Verizon loses Thursday night NFL streaming rights to Twitter

Twitter won the rights to stream NFL Thursday night games online, beating out Verizon, Amazon and others that were bidding for the rights.

The social media network will stream 10 games around the world free during the upcoming season, filling out what the NFL calls a 'Tri-Cast' distribution model that includes TV, cable and Twitter's digital channel.

"Twitter is where live events unfold and is the right partner for the NFL as we take the latest step in serving fans around the world live NFL football," NFL Commissioner Roger Goodell said in a press release. "This agreement also provides additional reach for those brands advertising with our broadcast partners."

Financial terms of the deal were not disclosed, but Re/code reported that Twitter paid less than $10 million.

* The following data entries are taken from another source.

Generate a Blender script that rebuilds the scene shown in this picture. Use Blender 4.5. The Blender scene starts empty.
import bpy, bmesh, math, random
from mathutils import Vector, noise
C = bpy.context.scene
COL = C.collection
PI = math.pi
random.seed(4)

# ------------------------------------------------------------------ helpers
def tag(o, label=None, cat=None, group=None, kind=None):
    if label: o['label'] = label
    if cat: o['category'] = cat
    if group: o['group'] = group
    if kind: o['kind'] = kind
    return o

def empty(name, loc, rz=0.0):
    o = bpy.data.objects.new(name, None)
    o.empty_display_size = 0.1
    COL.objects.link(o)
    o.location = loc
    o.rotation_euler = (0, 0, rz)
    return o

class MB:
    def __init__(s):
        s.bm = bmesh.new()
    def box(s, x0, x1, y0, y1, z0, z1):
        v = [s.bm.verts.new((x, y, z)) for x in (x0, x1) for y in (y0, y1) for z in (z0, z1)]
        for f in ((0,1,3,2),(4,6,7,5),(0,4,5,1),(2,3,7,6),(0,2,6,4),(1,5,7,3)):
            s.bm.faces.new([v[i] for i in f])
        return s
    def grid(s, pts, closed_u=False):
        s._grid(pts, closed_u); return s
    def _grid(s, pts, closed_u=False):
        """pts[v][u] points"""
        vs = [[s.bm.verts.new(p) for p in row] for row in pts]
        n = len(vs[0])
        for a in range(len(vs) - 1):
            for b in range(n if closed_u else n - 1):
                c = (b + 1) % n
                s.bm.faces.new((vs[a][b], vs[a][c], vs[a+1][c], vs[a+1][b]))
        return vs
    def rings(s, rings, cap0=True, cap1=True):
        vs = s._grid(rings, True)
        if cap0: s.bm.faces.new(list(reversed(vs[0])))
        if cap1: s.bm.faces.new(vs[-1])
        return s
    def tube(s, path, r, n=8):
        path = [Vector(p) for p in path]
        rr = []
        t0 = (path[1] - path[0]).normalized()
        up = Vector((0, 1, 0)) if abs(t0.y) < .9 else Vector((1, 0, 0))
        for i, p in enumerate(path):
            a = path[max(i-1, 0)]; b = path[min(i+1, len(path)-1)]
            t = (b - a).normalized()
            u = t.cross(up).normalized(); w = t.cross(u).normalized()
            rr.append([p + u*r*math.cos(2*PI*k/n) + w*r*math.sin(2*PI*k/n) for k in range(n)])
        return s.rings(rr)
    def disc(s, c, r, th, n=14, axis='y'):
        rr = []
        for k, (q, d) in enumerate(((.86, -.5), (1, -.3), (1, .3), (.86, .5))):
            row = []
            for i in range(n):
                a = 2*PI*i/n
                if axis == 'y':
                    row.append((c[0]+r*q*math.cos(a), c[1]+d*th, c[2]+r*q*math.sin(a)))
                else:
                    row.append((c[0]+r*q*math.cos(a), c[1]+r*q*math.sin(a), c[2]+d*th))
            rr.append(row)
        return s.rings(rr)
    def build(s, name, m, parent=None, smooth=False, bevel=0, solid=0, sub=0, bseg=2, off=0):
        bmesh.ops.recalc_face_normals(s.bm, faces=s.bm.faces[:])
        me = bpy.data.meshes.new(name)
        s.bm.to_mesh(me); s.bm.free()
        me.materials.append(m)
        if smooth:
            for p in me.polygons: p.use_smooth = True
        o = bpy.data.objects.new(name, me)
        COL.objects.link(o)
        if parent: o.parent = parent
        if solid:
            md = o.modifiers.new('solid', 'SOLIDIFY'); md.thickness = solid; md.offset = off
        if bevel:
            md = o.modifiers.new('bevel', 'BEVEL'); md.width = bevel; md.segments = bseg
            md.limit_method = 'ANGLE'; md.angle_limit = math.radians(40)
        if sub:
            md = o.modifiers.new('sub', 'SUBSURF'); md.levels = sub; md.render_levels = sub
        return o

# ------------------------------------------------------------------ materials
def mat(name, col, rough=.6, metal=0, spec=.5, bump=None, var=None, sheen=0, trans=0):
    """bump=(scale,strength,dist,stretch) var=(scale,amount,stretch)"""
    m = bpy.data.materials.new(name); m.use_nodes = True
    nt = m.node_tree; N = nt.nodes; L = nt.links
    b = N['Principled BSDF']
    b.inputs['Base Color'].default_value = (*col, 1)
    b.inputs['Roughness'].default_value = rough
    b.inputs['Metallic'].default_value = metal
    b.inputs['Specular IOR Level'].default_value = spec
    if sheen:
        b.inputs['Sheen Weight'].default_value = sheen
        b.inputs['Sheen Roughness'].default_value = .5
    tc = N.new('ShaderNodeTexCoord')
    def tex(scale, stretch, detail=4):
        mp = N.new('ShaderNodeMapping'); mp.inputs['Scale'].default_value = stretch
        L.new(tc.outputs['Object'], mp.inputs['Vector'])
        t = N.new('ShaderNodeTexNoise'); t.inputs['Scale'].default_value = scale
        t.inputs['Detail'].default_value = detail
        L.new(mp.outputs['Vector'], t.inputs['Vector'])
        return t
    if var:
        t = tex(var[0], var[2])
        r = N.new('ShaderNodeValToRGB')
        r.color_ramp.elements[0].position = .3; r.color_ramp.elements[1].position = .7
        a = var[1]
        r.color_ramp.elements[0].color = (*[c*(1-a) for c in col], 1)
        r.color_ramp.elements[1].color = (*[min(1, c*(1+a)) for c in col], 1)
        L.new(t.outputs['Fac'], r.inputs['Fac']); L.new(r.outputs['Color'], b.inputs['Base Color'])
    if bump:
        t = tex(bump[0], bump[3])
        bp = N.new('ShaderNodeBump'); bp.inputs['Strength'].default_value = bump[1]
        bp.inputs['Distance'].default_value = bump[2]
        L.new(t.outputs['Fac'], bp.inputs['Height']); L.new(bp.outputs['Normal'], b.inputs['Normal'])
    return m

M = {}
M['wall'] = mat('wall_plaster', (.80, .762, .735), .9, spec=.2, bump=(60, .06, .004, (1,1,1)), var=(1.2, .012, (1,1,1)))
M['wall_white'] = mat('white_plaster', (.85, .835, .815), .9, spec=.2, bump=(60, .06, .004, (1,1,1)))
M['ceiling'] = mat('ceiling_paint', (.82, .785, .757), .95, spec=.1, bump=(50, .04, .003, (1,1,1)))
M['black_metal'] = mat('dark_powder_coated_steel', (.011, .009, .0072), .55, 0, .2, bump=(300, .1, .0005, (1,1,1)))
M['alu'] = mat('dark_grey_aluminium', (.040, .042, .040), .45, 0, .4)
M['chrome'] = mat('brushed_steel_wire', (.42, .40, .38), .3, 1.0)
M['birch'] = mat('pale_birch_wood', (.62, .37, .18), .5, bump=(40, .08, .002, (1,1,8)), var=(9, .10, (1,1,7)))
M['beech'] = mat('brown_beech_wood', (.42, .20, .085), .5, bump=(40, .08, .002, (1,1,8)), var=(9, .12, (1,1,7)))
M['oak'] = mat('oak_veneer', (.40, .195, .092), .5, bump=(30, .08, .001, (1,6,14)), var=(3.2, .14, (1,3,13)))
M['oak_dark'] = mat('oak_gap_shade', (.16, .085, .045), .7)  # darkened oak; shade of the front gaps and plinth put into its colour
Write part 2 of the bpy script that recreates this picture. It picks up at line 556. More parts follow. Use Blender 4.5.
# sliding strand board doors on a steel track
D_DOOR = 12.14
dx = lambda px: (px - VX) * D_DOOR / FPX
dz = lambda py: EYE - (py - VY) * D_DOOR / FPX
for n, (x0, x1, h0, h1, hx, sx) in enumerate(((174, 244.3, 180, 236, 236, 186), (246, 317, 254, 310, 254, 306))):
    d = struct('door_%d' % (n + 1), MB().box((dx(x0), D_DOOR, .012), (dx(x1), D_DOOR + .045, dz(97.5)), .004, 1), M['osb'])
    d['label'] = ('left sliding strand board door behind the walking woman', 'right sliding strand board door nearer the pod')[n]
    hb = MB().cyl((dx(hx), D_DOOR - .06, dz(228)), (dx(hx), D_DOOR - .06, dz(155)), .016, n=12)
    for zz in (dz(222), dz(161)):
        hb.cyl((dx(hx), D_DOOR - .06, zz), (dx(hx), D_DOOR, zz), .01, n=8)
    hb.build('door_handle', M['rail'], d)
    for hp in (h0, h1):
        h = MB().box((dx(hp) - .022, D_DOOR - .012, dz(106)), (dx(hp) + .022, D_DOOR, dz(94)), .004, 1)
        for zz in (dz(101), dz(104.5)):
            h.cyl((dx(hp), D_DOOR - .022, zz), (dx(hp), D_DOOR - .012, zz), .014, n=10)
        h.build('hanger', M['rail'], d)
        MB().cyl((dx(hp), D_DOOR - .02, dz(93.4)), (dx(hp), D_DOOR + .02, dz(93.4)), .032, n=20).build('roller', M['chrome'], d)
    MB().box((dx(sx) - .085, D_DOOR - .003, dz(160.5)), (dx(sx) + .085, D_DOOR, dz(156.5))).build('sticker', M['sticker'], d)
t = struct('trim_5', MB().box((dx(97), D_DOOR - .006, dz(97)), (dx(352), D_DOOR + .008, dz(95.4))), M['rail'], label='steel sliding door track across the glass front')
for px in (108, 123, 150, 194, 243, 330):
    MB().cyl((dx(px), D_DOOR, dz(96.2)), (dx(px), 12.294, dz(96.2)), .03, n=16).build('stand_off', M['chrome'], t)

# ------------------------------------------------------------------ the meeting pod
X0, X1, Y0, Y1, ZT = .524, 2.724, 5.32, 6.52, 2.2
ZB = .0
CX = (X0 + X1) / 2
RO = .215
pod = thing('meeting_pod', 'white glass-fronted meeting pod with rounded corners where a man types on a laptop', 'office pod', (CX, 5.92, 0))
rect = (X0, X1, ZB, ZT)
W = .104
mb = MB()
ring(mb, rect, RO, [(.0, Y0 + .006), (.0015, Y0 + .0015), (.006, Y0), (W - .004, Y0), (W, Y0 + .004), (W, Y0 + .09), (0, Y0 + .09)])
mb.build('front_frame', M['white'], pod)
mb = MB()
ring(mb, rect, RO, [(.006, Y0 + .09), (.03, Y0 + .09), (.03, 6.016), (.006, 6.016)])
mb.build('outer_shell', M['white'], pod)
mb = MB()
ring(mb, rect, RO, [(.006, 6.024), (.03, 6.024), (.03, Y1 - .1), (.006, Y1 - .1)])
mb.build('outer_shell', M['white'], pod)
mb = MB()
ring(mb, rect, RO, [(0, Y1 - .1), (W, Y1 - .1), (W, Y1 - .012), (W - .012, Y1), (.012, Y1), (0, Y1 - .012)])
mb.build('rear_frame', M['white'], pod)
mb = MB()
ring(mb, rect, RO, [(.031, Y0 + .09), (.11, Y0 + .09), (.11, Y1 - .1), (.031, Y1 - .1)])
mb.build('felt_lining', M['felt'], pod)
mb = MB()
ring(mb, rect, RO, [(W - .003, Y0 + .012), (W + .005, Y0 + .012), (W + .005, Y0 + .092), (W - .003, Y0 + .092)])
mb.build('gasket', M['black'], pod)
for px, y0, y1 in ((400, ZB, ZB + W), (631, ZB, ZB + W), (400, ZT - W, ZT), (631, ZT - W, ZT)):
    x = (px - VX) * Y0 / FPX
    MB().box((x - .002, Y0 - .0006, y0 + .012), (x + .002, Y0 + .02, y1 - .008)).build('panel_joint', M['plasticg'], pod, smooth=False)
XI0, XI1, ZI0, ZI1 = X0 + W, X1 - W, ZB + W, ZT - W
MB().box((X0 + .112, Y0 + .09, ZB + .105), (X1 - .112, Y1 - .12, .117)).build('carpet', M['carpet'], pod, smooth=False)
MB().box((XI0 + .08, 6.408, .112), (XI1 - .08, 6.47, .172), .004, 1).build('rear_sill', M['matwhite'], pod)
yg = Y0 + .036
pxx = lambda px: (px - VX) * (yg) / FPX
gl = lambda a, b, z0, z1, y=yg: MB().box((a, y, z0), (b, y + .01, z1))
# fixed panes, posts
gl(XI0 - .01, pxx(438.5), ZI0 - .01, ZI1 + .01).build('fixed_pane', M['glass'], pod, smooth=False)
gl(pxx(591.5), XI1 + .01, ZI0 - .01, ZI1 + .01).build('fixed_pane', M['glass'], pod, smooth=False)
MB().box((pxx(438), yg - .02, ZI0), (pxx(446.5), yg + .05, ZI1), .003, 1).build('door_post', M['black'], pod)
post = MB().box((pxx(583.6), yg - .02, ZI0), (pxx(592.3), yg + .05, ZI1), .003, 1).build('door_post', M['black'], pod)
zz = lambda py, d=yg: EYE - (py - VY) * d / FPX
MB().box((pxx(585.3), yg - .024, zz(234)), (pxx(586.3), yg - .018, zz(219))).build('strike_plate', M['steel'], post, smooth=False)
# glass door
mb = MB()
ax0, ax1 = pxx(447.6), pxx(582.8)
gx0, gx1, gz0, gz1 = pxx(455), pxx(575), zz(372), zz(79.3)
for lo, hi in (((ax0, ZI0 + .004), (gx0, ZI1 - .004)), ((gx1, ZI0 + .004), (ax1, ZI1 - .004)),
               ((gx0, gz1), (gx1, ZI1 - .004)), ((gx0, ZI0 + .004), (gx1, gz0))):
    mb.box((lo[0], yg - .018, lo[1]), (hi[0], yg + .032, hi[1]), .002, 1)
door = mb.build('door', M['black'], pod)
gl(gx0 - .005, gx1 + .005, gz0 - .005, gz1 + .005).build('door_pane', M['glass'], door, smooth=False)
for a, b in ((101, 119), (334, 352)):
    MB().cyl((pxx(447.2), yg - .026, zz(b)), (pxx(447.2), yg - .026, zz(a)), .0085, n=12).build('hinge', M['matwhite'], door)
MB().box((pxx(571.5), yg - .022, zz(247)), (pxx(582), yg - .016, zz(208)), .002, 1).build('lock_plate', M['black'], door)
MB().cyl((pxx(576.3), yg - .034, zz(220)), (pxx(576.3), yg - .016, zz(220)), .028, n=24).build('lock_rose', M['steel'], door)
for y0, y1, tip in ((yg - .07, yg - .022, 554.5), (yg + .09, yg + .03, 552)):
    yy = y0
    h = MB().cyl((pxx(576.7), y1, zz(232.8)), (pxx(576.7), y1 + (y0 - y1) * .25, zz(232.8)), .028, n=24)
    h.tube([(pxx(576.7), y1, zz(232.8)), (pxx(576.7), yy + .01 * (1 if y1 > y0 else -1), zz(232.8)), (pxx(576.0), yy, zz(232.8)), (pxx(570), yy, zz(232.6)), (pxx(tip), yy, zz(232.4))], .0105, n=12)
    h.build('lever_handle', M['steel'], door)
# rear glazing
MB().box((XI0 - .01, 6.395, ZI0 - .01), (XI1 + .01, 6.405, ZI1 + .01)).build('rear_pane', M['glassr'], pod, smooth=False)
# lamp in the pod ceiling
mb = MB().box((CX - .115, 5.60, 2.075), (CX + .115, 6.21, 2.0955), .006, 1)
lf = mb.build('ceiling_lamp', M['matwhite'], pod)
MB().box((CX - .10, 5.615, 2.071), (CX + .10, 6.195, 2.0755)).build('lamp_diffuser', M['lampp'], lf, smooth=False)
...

The report noted that figure is a fraction of the $450 million CBS and NBC collectively paid for the rights to broadcast the Thursday games.

The deal enables Twitter to stream the games to users without requiring them to sign in to the service, which should help the company grow its audience. And Twitter can stream games through its apps on connected TVs, video game consoles and other platforms.

The agreement seems to mark a significant loss for Verizon, however, which already owns the mobile rights to NFL games, as Re/code noted. That deal remains in place, but Twitter can stream Thursday night games to a variety of hardware platforms rather than just mobile devices.

Like its competitor AT&T, Verizon is moving aggressively into media and advertising as growth in the U.S. smartphone market plateaus. It spent $4.4 billion last year to acquire AOL and its properties including Engadget and The Huffington Post, and earlier this year it introduced sponsored content in the form of FreeBee data, enabling content providers and others to pay the data freight through its Go90 video service.

But monetizing mobile video has always been a challenge for carriers, and Go90 appears to have stumbled out of the gate. The investment banking firm UBS said last month that Go90 is off to a "slow start" and will be "hard-pressed to mount a meaningful challenge to mobile video and social network leaders YouTube, Facebook, Instagram, Snapchat, Netflix and Hulu."

A high-profile deal to stream Thursday night content from NFL games would surely have attracted attention to Go90 across devices. But Verizon may have decided that would simply be too costly.